* [PROBLEM TO SOLVE]:
Quote exactly, and only, the lines from the one with "Write the bpy" down to the one with "def W(u,w,z): return E*u+A*w+Vector((0,0,z))", both included.

::: RECORDS SUPPLIED

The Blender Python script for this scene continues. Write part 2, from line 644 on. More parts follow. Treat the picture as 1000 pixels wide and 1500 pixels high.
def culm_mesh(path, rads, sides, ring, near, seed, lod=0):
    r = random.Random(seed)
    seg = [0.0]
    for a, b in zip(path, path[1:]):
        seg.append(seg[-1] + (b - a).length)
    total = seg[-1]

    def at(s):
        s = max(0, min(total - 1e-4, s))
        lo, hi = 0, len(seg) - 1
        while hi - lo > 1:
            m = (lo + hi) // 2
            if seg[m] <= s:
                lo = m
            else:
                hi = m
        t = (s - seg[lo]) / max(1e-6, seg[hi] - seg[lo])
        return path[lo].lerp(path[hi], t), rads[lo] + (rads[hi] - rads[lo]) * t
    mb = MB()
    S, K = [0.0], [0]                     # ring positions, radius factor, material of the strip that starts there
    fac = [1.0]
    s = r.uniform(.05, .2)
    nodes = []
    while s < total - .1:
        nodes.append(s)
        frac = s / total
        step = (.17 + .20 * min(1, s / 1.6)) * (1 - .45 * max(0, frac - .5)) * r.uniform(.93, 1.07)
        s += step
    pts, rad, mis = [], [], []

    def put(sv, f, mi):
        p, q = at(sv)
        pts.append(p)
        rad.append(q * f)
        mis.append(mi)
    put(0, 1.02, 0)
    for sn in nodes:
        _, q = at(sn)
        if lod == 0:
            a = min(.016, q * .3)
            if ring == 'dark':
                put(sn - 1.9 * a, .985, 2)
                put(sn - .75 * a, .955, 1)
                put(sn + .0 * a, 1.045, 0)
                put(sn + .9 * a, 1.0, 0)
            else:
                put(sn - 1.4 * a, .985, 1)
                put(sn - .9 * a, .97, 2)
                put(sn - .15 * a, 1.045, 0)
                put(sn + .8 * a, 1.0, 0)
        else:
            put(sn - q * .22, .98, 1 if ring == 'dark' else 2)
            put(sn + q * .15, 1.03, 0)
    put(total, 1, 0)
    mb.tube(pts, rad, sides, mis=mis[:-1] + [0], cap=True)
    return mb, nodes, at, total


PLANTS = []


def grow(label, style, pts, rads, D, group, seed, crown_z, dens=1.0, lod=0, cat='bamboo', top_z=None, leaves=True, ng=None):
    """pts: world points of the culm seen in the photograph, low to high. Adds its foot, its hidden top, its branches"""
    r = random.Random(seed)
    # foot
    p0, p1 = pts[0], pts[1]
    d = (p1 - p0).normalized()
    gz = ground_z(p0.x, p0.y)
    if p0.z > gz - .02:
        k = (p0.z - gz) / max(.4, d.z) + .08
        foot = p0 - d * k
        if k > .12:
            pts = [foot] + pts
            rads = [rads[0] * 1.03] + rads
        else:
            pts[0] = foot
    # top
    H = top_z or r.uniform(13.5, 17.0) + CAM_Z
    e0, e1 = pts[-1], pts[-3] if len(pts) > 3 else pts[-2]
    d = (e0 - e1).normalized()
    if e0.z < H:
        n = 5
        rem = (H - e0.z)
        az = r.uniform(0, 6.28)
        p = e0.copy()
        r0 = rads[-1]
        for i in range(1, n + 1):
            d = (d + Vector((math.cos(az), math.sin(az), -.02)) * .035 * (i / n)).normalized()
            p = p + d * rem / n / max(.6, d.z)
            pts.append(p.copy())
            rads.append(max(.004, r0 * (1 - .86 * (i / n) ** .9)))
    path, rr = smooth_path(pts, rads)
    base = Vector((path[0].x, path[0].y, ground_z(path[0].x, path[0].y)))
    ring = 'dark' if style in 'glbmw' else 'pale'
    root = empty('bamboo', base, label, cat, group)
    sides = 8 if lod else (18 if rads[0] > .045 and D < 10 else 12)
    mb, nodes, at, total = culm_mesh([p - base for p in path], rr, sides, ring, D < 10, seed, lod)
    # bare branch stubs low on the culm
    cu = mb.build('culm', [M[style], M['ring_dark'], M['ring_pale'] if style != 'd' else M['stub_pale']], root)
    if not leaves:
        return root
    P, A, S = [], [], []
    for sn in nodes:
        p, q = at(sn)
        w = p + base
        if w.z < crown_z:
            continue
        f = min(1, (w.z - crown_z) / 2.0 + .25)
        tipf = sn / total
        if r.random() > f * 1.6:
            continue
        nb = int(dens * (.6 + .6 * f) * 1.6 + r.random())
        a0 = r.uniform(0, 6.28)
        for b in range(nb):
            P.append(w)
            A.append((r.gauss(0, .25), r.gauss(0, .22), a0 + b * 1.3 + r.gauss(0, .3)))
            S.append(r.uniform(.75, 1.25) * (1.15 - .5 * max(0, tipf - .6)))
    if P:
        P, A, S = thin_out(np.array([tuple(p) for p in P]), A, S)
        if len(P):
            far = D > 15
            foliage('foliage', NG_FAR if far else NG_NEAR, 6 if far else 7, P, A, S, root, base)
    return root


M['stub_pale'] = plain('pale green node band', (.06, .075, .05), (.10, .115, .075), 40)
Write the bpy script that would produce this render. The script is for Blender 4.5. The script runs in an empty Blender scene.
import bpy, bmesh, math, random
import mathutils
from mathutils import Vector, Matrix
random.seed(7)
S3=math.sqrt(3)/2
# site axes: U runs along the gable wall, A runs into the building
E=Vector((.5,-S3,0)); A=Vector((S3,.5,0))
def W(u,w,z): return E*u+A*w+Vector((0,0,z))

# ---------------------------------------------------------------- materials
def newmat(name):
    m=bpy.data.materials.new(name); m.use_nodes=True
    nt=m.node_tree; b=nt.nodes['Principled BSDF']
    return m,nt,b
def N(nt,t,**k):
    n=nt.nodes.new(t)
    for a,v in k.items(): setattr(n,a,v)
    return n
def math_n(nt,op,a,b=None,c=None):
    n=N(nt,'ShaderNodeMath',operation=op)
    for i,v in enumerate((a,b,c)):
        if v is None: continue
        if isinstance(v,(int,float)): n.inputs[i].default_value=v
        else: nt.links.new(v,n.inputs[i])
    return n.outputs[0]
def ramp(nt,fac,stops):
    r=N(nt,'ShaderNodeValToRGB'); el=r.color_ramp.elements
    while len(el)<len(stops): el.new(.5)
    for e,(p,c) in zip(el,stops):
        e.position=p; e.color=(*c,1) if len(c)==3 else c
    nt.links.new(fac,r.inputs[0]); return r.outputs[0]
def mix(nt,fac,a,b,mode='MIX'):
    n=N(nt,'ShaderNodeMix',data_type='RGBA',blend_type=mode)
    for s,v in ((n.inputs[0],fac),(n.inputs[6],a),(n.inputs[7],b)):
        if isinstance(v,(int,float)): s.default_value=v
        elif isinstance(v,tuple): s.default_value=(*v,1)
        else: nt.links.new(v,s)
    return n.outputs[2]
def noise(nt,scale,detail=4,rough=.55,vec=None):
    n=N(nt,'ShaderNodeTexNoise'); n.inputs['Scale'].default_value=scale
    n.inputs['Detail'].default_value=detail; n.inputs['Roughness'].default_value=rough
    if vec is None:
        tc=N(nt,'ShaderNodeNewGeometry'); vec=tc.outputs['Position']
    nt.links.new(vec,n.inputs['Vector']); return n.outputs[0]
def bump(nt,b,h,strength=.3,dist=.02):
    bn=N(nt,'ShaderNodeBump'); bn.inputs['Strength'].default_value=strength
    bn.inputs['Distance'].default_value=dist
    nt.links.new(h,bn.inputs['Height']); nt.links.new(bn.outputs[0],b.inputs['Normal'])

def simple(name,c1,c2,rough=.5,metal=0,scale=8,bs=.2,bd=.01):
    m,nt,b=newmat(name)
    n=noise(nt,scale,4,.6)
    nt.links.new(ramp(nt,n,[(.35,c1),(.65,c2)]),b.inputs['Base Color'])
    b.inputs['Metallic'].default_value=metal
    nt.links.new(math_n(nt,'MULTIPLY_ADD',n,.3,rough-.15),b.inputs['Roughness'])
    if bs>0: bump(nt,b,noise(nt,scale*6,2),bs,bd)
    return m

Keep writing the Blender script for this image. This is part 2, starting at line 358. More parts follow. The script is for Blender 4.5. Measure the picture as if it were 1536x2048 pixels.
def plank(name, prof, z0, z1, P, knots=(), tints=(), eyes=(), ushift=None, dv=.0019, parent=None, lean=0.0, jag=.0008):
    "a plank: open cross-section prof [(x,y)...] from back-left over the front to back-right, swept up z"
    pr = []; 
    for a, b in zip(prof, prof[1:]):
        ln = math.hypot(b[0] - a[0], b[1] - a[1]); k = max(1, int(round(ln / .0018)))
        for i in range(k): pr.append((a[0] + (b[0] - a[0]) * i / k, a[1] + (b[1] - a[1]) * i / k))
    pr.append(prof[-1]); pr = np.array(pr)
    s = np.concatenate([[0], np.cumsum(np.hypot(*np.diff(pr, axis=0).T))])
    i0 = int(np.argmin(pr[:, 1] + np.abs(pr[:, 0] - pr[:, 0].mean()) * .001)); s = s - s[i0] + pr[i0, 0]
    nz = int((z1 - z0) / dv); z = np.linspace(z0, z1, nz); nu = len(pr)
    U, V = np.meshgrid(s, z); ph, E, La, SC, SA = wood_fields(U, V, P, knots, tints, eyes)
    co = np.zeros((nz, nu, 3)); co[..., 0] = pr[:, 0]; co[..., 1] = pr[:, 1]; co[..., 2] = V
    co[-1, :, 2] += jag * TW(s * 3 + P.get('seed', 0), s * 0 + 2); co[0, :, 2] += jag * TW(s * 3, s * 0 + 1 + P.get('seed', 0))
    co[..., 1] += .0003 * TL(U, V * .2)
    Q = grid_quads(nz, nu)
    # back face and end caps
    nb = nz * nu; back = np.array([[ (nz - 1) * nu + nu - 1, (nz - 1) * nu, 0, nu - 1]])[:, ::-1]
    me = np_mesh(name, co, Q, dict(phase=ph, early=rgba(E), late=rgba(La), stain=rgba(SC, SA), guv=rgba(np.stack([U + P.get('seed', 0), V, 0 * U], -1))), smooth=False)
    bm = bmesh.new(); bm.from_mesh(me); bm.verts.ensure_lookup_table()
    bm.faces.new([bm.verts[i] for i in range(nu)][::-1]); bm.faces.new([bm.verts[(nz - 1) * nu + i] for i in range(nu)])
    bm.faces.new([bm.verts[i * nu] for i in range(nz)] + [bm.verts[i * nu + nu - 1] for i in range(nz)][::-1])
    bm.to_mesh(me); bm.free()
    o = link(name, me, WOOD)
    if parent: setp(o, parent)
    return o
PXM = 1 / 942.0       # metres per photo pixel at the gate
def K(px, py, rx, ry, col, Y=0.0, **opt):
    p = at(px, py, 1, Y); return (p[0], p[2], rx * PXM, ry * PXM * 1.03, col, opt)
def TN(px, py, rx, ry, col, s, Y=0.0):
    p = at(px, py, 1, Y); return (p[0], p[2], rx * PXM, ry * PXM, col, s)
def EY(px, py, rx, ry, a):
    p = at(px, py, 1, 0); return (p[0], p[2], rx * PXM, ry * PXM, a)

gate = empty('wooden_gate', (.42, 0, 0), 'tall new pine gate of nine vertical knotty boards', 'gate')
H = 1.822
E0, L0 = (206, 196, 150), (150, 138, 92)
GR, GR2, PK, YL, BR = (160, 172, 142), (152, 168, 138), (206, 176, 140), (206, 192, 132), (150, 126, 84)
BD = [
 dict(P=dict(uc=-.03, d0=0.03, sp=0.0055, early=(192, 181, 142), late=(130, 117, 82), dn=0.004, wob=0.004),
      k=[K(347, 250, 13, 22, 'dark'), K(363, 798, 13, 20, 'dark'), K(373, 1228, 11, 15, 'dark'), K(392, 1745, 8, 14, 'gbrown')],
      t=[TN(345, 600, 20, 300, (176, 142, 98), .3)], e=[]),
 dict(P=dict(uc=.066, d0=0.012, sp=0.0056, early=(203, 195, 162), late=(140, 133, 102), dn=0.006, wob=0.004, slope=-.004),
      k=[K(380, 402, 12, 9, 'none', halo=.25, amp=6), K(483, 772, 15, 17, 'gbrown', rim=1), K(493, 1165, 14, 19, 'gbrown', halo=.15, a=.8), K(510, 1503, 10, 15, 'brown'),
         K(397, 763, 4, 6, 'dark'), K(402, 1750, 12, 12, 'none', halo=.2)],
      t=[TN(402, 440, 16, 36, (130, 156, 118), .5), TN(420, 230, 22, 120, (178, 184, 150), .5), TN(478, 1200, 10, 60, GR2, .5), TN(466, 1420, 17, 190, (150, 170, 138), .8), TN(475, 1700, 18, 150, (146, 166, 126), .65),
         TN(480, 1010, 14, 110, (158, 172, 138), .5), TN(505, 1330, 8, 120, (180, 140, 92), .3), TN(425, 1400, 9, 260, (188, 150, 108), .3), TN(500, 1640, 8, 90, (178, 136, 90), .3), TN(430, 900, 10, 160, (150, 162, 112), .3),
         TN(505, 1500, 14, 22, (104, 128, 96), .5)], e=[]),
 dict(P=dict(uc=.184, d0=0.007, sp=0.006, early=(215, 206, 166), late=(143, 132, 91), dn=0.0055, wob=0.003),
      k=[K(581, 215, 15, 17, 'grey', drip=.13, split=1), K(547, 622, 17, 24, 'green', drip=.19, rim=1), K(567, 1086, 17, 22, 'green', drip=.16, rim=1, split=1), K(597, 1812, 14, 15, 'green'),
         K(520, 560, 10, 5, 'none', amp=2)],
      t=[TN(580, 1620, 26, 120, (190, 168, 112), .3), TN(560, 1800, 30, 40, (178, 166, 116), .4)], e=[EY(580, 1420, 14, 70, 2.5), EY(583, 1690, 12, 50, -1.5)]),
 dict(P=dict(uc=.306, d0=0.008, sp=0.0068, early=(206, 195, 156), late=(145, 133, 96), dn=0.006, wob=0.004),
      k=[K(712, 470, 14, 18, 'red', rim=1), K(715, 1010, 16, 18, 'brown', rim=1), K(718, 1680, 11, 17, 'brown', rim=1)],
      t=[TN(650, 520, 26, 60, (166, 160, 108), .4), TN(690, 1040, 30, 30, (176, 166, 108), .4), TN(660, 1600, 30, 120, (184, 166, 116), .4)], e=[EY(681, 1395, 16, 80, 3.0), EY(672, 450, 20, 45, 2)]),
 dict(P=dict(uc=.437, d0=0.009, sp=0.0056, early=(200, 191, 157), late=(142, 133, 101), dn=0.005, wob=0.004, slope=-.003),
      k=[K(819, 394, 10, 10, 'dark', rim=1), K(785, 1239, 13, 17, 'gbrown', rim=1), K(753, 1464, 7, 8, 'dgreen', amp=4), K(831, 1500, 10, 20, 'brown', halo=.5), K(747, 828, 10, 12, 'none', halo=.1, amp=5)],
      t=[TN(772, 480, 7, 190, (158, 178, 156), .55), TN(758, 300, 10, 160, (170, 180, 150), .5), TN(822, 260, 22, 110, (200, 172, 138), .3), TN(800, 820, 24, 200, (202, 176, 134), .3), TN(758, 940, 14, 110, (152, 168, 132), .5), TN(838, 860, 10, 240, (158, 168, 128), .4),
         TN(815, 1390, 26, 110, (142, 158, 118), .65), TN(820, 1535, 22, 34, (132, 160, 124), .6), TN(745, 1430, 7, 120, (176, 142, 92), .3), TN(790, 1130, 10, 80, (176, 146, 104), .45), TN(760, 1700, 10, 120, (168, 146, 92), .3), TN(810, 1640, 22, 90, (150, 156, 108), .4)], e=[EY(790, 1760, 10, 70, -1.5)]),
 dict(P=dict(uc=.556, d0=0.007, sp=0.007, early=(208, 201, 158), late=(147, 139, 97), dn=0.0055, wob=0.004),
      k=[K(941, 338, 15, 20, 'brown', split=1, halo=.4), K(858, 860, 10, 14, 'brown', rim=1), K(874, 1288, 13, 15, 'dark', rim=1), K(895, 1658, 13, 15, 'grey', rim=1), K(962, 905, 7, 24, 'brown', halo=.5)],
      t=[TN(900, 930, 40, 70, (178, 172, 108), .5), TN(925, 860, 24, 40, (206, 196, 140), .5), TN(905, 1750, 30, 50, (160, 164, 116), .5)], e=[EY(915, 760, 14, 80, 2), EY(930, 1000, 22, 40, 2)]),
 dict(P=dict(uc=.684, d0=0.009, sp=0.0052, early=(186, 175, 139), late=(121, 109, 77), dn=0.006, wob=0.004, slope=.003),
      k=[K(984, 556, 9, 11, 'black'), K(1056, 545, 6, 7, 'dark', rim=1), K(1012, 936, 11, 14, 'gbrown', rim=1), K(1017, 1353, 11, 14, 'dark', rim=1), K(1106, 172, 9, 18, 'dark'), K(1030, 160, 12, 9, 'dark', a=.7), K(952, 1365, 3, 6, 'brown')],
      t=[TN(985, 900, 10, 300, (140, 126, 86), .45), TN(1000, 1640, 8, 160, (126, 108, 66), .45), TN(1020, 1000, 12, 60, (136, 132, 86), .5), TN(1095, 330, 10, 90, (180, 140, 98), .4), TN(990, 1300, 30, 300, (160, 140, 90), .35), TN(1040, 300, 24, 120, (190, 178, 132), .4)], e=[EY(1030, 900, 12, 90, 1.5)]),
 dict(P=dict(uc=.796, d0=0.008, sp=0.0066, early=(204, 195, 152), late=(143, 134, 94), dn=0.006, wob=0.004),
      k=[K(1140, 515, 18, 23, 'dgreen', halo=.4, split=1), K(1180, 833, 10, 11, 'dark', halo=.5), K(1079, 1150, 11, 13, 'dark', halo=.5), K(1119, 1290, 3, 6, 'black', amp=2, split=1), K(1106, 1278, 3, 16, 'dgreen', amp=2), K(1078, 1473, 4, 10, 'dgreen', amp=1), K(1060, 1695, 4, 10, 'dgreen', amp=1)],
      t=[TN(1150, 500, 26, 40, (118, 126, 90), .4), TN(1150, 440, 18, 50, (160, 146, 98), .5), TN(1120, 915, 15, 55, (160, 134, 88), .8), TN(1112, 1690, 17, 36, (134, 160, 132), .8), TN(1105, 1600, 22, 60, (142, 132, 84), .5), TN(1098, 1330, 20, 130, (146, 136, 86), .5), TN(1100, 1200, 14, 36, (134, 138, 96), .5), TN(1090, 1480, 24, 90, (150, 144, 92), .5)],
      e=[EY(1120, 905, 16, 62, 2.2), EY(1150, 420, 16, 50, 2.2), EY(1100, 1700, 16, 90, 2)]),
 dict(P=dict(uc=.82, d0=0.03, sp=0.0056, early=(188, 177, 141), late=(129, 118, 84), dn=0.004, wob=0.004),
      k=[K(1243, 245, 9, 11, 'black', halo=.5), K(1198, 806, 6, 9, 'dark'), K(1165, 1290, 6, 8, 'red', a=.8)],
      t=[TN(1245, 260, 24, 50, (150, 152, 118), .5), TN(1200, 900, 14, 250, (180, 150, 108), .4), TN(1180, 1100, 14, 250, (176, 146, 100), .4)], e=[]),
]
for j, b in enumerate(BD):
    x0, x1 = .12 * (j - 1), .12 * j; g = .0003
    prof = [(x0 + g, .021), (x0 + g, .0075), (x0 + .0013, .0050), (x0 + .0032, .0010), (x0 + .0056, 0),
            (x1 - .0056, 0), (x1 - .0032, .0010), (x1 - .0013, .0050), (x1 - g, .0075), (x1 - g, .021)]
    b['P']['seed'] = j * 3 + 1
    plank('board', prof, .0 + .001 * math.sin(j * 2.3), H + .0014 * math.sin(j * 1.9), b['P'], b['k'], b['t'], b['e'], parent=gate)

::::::

* [THE ANSWER]:
Write the bpy script that would produce this render. The script is for Blender 4.5. The script runs in an empty Blender scene.
import bpy, bmesh, math, random
import mathutils
from mathutils import Vector, Matrix
random.seed(7)
S3=math.sqrt(3)/2
# site axes: U runs along the gable wall, A runs into the building
E=Vector((.5,-S3,0)); A=Vector((S3,.5,0))
def W(u,w,z): return E*u+A*w+Vector((0,0,z))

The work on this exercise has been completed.